DATA:
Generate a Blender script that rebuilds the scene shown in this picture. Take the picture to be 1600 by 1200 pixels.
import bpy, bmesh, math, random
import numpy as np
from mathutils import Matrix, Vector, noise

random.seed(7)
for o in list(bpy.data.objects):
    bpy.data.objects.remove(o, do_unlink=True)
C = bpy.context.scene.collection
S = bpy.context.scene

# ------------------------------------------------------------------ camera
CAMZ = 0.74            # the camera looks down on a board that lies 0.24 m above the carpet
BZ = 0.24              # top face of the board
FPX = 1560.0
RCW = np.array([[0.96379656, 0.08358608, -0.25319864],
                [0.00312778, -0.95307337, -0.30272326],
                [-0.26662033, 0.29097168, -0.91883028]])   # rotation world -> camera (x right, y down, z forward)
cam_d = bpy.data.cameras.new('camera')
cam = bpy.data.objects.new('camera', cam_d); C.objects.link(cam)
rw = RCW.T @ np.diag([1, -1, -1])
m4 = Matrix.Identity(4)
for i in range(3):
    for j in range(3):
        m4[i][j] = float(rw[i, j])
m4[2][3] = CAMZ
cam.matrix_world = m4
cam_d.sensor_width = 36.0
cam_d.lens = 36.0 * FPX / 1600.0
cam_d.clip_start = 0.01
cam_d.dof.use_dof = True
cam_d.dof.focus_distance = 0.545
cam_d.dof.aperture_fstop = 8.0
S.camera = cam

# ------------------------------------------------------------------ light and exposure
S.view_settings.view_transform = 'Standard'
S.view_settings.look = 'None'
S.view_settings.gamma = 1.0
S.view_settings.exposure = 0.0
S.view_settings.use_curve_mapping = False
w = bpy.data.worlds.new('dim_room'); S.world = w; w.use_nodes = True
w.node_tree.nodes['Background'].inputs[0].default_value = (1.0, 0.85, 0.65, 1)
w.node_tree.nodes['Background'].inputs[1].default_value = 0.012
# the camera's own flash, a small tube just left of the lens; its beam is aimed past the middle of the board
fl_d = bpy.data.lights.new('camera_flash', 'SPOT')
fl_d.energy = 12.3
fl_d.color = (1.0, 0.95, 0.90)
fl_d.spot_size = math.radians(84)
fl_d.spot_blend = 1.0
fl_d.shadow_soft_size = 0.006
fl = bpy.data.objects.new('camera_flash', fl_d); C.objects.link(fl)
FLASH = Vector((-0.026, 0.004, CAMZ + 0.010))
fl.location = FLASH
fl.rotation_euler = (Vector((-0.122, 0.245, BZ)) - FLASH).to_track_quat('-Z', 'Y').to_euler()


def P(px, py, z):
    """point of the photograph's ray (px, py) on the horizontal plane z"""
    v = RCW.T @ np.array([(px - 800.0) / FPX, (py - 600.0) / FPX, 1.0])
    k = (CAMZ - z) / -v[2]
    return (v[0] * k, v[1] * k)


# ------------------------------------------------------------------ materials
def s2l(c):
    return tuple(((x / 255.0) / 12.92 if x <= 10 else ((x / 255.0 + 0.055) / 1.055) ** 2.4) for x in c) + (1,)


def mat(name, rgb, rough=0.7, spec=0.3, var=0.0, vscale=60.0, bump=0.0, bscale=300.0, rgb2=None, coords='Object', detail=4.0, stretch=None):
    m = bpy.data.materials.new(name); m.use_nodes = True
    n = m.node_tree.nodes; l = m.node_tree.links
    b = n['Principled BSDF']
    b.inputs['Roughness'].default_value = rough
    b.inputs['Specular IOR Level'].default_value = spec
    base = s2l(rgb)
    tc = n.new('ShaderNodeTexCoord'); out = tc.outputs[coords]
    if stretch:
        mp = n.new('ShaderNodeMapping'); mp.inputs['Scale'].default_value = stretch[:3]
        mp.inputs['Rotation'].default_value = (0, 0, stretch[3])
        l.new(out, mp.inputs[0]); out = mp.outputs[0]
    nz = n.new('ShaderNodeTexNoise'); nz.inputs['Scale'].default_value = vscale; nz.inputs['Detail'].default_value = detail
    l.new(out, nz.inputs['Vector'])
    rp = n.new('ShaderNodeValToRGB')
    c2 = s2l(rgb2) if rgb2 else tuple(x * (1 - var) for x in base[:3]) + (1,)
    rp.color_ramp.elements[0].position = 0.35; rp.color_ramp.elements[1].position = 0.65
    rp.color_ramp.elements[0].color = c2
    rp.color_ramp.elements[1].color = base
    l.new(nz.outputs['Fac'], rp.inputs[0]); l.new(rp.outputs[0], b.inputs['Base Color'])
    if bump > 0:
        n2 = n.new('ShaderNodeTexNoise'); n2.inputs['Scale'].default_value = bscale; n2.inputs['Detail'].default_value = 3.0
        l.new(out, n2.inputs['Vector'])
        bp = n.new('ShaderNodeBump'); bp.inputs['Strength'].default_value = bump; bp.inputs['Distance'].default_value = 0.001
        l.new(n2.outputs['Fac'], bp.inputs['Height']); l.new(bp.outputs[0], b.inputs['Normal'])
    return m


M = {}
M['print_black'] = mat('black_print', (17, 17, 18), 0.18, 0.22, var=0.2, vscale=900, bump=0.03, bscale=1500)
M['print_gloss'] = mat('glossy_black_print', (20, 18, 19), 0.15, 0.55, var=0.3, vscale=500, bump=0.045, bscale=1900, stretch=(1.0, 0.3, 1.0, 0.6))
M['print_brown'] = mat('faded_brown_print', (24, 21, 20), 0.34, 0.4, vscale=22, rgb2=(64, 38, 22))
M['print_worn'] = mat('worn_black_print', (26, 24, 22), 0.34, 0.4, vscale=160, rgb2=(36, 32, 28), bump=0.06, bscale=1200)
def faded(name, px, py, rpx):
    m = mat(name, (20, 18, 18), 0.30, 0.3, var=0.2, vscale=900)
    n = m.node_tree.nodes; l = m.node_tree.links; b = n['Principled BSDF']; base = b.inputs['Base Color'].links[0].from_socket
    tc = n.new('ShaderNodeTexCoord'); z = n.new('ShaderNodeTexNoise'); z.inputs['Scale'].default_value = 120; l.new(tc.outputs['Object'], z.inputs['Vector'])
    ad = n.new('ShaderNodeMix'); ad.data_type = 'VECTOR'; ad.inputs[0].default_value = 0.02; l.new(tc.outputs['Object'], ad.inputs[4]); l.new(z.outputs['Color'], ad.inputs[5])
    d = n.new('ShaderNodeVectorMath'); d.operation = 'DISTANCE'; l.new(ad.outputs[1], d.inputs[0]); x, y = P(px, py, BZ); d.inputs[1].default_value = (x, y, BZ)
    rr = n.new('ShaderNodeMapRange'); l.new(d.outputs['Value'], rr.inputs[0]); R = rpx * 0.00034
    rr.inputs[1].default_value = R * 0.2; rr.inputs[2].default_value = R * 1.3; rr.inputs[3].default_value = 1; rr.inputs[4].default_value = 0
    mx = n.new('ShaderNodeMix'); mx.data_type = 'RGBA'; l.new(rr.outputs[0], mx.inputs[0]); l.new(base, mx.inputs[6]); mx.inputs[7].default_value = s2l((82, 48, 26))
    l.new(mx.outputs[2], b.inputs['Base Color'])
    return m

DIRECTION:
Across the material above, count every line holding "that" and write down only the number.

RESPONSE:
2